Once I watched on TV a discussion on Tengiz Abuladze’s movie “Repentance”. One participant said, “The screenplay includes elements from very different historical periods; I don’t think this was a good idea.” Another one replied, “I, on the contrary, like this; it shows the ability of evil to erode tunnels through time.” I think that man was right – evil erodes tunnels, connecting points located at different times and places. At one stage, the HIV case in Libya was handled by an institution called People’s Court (if the translation is correct). This court is defined by Wikipedia as “a special status court for crimes against the state”. Any comment needed?
The similarity isn’t just in the court itself. As my father mentioned, it is also in the crowd. During the sessions of the Bulgarian People’s Court, the courthouse was filled and surrounded by a crowd shouting “Death!”. Now, we see the same crowd around the Libyan courthouses when the HIV trial is on the agenda. And it is shouting “Death” again. Every time in history when the tissue of the society becomes thin, this crowd emerges. It is always the same and always wants the same things – arson, destruction and death.

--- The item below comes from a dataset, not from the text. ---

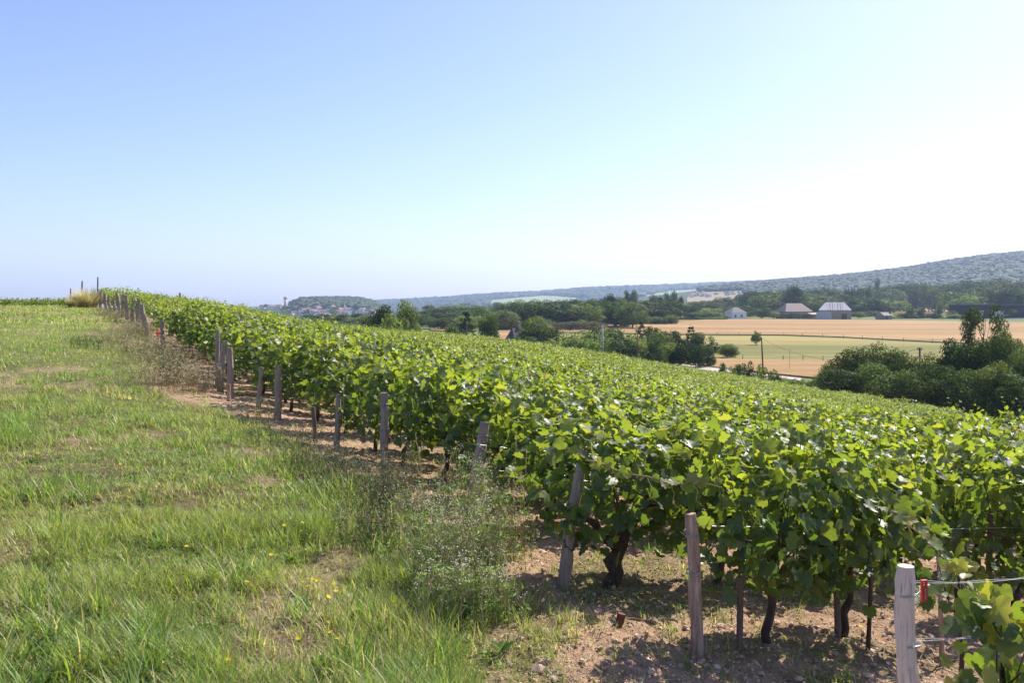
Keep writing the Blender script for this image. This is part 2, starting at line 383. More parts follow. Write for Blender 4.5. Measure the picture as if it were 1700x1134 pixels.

I checked several Libyan blogs and was happy to see that their authors didn’t mention the confirmed death sentences. I hope those Libyan bloggers didn’t quite believe that the sentences were just. When you read that the journal Nature and scores of Nobel Prize winners stand for the defendants, and at the same time under your windows a crowd able to make the bravest shiver wants their death, perhaps the best is to keep meaningful silence.